Predictive modeling of critical temperatures in magnesium compounds using transfer learning

This study presents a transfer learning approach for discovering potential Mg-based superconductors utilizing a comprehensive target dataset. Initially, a large source dataset (Bandgap dataset) comprising approximately ∼75k compounds is utilized for pretraining, followed by finetuning with a smaller Critical Temperature (Tc) dataset containing ∼300 compounds. Comparatively, there is a significant improvement in the performance of the transfer learning model over the traditional deep learning (DL) model in predicting Tc. Subsequently, the transfer learning model is applied to predict the properties of approximately 150k compounds. Predictions are validated computationally using density functional theory (DFT) calculations based on lattice dynamics-related theory. Moreover, to demonstrate the extended predictive capability of the transfer learning model for new materials, a pool of virtual compounds derived from prototype crystal structures from the Materials Project (MP) database is generated.

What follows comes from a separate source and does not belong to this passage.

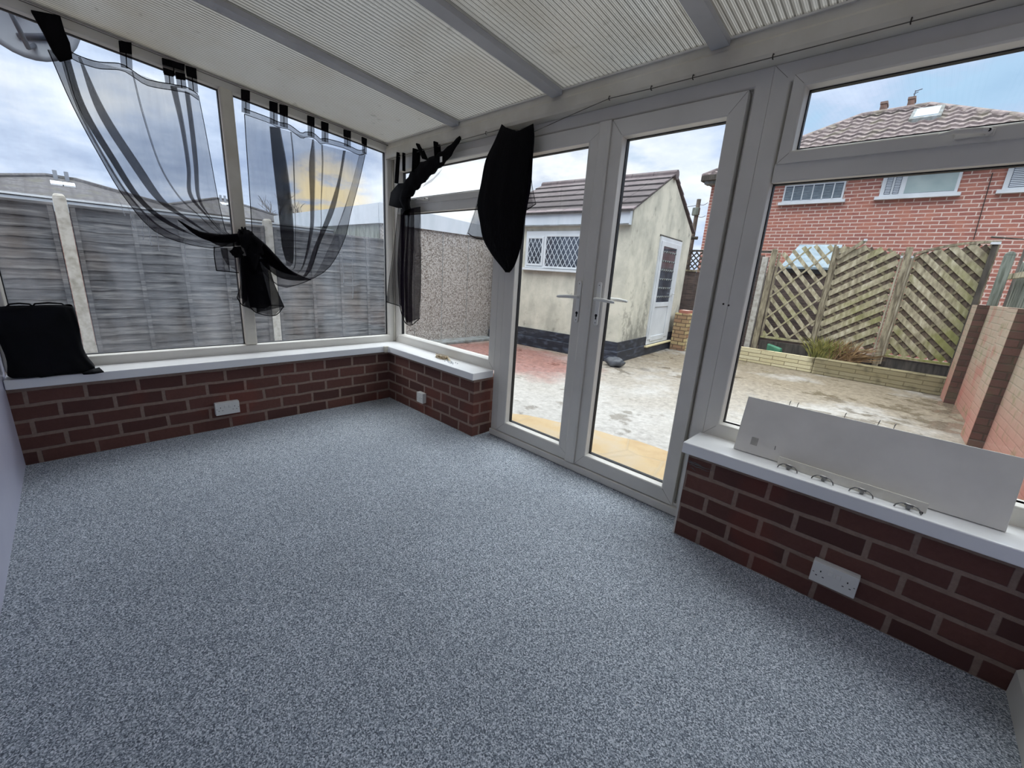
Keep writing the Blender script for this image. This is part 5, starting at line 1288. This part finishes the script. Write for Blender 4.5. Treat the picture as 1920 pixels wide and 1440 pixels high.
sky = k.mix(k.math('MULTIPLY', br, k.step(f, .36, .56)), sky, s(252, 252, 250))
gl = k.step(dirdot((-.912, .39, .115)), .9955, .9996)  # low yellow gap near the horizon
sky = k.mix(k.math('MULTIPLY', gl, k.step(f2, .38, .52)), sky, (1.0, .82, .48, 1))
bl = k.step(dirdot((-.16, .93, .34)), .90, .99)
sky = k.mix(k.math('MULTIPLY', k.math('MULTIPLY', bl, .7), k.math('SUBTRACT', 1., k.step(f, .44, .52))), sky, s(170, 206, 232))
up = k.step(z, .44, .66)
sky = k.mix(k.math('MULTIPLY', up, .85), sky, (.84, .85, .83, 1))
st_ = k.math('ADD', SKY_LO, k.math('MULTIPLY', up, SKY_UP))
bg = k.n('ShaderNodeBackground', {'Color': sky, 'Strength': st_})
t.links.new(bg.outputs[0], out.inputs[0])

# ================================================================= CAMERA AND VIEW
cam = bpy.data.cameras.new('camera'); co = bpy.data.objects.new('camera', cam); COL.objects.link(co)
yaw, pitch, roll, FPX = .7522, .2660, .0656, 772.96
fw = Vector((-math.sin(yaw)*math.cos(pitch), math.cos(yaw)*math.cos(pitch), -math.sin(pitch)))
r_ = fw.cross(Vector((0, 0, 1))).normalized(); u_ = r_.cross(fw)
R_ = r_*math.cos(roll)+u_*math.sin(roll); U_ = -r_*math.sin(roll)+u_*math.cos(roll)
mx = Matrix((R_, U_, -fw)).transposed().to_4x4(); mx.translation = Vector((3.4205, -1.9514, 1.2368)); co.matrix_world = mx
cam.sensor_fit = 'HORIZONTAL'; cam.sensor_width = 36; cam.lens = 36*FPX/1920; cam.clip_start = .02; cam.clip_end = 300
SC.camera = co
vs = SC.view_settings; vs.view_transform = 'Standard'; vs.look = 'None'; vs.gamma = 1; vs.use_curve_mapping = False; vs.exposure = EXPO
c_ = SC.cycles
c_.transparent_max_bounces = 40; c_.max_bounces = 10; c_.diffuse_bounces = 6; c_.glossy_bounces = 4; c_.transmission_bounces = 8
c_.use_denoising = True; c_.sample_clamp_indirect = 6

Tc predictions are obtained for ∼3600 virtual compounds, which underwent screening for electroneutrality and thermodynamic stability. An Extra Trees-based model is trained to utilize Ehull values to obtain thermodynamically stable materials, employing a dataset containing Ehull values for approximately 150k materials for training. Materials with Ehull values exceeding 5 meV/atom were filtered out, resulting in a refined list of potential Mg-based superconductors. This study showcases the effectiveness of transfer learning in predicting superconducting properties and highlights its potential for accelerating the discovery of Mg-based materials in the field of superconductivity.